- [Given exercise]: The listing below holds a line with "Build this scene" and a later line with "from mathutils.geometry import". Write out those two lines and every line between them, exactly, and nothing else.

····················

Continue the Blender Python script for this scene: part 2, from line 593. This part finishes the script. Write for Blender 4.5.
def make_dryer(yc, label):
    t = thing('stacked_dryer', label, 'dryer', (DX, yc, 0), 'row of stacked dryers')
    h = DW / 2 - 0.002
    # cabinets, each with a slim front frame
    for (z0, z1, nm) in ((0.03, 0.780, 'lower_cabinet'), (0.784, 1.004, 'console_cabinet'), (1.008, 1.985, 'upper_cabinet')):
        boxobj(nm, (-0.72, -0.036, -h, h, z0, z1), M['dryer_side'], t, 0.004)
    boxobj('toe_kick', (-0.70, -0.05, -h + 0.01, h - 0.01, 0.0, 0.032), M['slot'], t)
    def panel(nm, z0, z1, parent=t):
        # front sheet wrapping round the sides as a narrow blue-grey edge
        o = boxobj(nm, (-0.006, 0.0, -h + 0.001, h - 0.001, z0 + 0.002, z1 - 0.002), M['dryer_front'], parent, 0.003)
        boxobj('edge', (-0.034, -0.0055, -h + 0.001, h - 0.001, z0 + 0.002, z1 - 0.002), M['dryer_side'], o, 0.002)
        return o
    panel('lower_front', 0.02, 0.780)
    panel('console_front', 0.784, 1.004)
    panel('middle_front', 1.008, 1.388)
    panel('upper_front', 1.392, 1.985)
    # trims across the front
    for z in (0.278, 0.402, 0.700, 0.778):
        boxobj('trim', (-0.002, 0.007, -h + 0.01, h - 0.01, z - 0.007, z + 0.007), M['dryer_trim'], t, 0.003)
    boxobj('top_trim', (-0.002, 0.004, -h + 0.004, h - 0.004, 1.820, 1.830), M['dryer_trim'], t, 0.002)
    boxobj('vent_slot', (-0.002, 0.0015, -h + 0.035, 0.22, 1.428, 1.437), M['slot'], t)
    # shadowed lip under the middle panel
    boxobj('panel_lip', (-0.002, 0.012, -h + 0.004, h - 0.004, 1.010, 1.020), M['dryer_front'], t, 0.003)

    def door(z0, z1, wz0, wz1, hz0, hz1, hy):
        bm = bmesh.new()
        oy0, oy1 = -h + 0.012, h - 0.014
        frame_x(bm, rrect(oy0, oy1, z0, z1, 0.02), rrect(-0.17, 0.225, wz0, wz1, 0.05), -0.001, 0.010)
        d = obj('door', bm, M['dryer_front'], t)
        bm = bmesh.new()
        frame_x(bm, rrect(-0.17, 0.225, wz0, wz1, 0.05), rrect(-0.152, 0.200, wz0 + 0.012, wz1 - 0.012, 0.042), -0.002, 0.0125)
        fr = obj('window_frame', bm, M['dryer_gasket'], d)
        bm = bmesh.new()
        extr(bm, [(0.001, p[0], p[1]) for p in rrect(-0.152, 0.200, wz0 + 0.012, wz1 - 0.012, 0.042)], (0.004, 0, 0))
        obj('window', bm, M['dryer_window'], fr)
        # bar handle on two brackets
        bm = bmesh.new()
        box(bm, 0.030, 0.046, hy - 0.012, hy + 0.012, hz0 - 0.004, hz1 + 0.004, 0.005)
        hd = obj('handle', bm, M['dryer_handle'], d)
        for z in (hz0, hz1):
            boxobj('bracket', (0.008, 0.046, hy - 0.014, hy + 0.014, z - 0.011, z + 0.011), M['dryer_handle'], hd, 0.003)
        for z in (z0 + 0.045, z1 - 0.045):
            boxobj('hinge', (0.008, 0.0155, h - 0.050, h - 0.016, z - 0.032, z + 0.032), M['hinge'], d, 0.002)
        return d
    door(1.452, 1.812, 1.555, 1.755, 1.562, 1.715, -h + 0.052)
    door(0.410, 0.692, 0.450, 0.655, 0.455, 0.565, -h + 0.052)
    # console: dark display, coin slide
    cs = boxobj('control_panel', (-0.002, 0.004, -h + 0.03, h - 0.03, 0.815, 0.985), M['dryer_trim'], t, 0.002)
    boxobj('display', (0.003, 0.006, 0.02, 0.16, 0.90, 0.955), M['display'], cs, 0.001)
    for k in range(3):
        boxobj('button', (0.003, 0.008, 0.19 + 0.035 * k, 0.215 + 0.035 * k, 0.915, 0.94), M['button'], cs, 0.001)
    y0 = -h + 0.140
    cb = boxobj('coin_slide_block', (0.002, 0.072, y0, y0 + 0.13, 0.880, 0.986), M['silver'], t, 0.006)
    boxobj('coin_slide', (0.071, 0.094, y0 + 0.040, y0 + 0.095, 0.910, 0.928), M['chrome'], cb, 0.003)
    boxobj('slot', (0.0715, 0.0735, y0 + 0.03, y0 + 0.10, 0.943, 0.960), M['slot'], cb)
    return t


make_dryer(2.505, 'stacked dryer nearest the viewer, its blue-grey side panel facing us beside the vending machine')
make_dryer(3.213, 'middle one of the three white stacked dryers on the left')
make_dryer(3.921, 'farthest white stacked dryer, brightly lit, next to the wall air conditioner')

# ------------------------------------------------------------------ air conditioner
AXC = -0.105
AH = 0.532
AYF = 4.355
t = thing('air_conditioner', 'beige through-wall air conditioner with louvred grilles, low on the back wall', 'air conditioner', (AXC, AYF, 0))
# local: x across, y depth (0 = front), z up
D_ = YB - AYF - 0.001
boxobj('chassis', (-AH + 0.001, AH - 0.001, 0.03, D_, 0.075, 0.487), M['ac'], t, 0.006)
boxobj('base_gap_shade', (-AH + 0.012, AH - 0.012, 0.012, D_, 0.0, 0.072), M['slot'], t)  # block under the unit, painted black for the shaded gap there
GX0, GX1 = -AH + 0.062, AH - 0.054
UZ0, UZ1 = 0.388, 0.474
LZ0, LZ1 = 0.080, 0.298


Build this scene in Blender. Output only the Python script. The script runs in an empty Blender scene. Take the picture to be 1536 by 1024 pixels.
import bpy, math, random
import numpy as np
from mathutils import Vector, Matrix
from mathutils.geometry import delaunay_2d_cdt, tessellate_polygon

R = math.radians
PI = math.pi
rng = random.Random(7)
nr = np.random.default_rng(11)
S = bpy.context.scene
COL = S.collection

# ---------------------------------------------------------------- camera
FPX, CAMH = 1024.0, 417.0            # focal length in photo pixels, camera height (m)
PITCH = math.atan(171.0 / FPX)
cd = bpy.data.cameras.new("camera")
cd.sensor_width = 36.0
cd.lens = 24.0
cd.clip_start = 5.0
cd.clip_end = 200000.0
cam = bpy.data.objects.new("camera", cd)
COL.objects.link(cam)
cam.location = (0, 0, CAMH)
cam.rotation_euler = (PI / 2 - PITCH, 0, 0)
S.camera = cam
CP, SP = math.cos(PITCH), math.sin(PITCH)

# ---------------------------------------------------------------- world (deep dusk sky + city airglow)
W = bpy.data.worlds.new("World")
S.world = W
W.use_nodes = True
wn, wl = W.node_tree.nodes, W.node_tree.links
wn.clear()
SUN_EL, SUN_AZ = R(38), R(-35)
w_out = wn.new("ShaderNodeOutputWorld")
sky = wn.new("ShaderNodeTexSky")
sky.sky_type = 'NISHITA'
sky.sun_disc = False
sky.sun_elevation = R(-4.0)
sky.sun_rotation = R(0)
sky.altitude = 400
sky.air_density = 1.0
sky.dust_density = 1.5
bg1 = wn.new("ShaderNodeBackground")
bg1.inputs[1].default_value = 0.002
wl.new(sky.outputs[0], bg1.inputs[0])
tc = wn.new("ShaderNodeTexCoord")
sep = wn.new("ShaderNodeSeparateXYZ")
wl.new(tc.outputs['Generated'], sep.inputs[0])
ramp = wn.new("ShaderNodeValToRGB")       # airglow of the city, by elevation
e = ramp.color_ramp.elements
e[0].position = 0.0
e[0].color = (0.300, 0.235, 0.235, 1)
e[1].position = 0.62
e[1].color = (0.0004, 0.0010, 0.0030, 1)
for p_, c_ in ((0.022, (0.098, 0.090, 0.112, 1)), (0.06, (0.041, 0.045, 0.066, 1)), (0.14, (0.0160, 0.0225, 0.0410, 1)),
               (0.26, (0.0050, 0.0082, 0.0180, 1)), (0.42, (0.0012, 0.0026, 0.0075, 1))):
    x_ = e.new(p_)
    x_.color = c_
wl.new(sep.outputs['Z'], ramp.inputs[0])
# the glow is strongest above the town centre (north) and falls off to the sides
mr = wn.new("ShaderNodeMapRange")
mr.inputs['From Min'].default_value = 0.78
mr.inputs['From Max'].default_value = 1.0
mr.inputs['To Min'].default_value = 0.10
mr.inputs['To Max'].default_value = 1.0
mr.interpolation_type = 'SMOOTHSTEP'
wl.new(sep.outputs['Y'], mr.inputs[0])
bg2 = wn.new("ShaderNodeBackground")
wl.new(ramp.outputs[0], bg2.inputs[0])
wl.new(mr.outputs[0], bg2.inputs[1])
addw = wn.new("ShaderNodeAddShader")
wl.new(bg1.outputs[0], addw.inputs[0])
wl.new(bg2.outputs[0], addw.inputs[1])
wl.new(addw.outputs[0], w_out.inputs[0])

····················

- [Expected answer]:
Build this scene in Blender. Output only the Python script. The script runs in an empty Blender scene. Take the picture to be 1536 by 1024 pixels.
import bpy, math, random
import numpy as np
from mathutils import Vector, Matrix
from mathutils.geometry import delaunay_2d_cdt, tessellate_polygon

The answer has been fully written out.